Jak się okazuje w metrze straszne nie są jedynie mutanty i potwory, czasami to ludzie są najokropniejsi.


Książka jest świetnie napisana, opisy są bardzo plastyczne, obrazowe. Bez problemu można wyobrazić sobie występujące tu mroczne kreatury, opustoszałe tunele metra i zniszczone wojną miasto. Postaci są starannie zbudowane, zaczynając od wyglądu, przez charaktery, kończąc na zachowaniu. Nie ma tu wielu "przezroczystych" bohaterów, którzy stanowią jedynie bezbarwne tło dla pozostałych. Każdy ma swoją rolę, swój styl bycia, swoje poglądy i wartości. Autor dba o szczegóły, uwzględnia różnice w postrzeganiu świata bohaterów, pokazuje różne perspektywy.
Miejsce w mojej pamięci zdecydowanie zdobył Uber, jest to postać specyficzna, pełna sprzeczności, ale wzbudzająca sympatię. 

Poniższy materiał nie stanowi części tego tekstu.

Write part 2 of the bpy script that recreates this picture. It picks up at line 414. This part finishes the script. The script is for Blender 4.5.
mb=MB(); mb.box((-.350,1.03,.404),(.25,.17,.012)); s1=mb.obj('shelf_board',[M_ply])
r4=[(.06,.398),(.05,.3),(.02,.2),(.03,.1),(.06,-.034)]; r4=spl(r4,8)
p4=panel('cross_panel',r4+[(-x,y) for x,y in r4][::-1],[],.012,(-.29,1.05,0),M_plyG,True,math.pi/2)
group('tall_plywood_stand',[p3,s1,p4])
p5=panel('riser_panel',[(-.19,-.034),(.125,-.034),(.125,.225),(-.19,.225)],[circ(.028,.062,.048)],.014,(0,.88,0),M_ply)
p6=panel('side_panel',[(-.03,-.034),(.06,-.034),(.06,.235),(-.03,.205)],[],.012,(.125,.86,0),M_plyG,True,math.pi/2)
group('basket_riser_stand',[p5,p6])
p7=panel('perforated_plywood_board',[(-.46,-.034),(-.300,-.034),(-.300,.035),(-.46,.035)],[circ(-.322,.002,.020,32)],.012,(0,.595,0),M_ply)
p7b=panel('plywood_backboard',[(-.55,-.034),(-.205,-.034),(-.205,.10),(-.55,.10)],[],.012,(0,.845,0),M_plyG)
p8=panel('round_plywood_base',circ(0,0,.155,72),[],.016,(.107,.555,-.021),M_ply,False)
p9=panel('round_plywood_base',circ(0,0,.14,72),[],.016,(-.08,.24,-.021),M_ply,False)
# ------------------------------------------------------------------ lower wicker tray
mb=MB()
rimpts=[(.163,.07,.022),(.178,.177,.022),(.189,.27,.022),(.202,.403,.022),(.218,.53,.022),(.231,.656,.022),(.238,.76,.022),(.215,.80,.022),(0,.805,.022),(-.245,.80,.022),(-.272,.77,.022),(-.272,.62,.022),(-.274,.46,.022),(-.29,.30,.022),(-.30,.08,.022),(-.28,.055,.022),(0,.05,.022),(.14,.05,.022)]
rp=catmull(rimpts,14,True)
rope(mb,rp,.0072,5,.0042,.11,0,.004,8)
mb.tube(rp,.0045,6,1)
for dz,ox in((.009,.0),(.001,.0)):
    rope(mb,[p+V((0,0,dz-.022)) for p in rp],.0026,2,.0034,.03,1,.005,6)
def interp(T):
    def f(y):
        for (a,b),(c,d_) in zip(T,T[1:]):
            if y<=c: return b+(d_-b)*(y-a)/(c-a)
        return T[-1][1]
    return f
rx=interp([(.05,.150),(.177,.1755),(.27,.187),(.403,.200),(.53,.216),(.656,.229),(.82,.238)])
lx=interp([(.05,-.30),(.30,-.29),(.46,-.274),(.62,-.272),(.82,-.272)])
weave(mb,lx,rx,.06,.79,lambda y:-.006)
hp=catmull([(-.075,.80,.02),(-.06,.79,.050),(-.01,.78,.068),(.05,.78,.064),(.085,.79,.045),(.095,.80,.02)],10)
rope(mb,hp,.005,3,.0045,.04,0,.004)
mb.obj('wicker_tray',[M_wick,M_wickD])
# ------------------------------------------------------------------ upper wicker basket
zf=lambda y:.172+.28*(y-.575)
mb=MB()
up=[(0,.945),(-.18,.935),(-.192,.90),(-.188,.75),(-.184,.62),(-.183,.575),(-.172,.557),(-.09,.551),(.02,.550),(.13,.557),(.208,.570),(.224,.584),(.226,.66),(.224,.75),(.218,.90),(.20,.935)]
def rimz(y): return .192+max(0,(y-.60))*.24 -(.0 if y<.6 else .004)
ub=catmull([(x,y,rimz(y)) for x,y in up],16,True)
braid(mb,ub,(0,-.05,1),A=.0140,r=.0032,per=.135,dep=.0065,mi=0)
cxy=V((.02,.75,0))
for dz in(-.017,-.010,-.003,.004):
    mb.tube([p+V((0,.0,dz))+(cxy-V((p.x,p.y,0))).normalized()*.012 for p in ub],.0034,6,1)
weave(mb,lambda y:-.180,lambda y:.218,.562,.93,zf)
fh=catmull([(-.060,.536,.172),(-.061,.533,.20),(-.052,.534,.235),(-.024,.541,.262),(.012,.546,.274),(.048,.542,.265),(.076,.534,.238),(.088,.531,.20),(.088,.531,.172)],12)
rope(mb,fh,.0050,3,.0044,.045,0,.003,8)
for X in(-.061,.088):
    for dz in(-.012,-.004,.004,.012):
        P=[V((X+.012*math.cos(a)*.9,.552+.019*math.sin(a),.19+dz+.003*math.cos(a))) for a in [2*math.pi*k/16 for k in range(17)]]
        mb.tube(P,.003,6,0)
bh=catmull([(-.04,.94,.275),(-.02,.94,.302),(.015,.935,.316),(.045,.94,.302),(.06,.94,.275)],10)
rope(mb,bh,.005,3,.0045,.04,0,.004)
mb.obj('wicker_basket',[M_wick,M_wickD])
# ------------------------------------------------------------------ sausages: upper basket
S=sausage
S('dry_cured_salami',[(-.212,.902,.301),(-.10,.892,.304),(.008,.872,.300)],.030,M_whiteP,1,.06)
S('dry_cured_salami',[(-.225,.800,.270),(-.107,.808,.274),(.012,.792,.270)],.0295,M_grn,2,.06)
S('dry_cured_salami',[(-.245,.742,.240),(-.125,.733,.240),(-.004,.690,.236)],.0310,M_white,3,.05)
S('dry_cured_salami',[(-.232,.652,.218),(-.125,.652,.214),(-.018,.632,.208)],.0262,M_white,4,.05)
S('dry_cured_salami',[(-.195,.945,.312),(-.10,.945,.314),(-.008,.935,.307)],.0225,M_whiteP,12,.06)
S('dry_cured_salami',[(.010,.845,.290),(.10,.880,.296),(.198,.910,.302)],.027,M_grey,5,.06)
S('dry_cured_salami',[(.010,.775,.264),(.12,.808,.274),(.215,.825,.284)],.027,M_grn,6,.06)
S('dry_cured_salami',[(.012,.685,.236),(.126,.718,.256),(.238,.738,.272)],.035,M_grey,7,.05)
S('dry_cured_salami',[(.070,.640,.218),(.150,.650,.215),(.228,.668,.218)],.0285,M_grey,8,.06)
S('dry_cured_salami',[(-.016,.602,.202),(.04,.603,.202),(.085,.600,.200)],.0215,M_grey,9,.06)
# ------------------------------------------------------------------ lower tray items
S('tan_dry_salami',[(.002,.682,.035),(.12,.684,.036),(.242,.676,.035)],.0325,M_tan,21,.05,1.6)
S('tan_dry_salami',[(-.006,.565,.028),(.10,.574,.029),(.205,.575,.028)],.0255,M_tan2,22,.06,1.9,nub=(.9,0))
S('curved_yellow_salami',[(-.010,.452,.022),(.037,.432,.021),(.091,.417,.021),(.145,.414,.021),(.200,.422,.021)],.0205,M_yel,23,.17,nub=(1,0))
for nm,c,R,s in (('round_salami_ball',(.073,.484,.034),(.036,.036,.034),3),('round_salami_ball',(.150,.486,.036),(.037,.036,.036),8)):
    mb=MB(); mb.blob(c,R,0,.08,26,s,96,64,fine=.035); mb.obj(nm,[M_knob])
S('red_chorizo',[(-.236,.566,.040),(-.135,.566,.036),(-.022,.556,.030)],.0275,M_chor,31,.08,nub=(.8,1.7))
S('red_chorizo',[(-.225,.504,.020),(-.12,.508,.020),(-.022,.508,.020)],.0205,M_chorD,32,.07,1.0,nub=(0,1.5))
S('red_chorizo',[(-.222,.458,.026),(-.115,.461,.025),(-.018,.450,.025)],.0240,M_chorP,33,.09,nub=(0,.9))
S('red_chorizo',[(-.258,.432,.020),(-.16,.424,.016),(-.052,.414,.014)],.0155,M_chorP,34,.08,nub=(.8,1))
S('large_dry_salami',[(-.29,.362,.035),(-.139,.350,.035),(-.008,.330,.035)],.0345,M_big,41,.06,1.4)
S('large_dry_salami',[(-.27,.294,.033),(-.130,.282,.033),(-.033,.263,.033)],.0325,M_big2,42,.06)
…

Początkowo trudno było mi się "wciągnąć" w tę historię, ale z każdą przeczytaną stroną wydawała się ona coraz ciekawsza . Przyznam, że początek czytało mi się trudno - zmiany w perspetywach narracji, różne stacje, różny czas - to wszystko troszkę mi się mieszało. Całe szczęście, że w pewnym momencie całość nabrała harmonii i już bez większych problemów nadążałam za zmianami. Akcja jest wartka, sceneria zdarzeń nietypowa. Dużym zaskoczeniem dla mnie była ilość cytatów, które zaznaczałam jako swoiste mądrości. Było ich naprawdę dużo i to na każdy temat, zdecydowanie nie jest to książka, którą się przeczyta i zapomni. 

Ogółem polecam książkę "Piter. Wojna" miłośnikom niebanalnych lektur, klimatów postapo oraz wszystkim tym, którzy chcą przeczytać dobrą, niesztampową książkę.


"My ludzie jesteśmy dziwnymi stworzeniami. Nie wiemy po co żyjemy. Za to doskonale wiemy, dlaczego staramy się przeżyć. Taki to paradoks."
***
"Mężczyźni płaczą w dwóch wypadkach. 
Z własnej urazy i z czyjegoś bólu...
I lepiej płakać z urazy."
***
"Jak już umierać to z kulturą."
***
"Tym właśnie zajmuje się nasza pamięć: dzień i noc, bez snu i odpoczynku. Nadaje sens otaczającemu nas światu."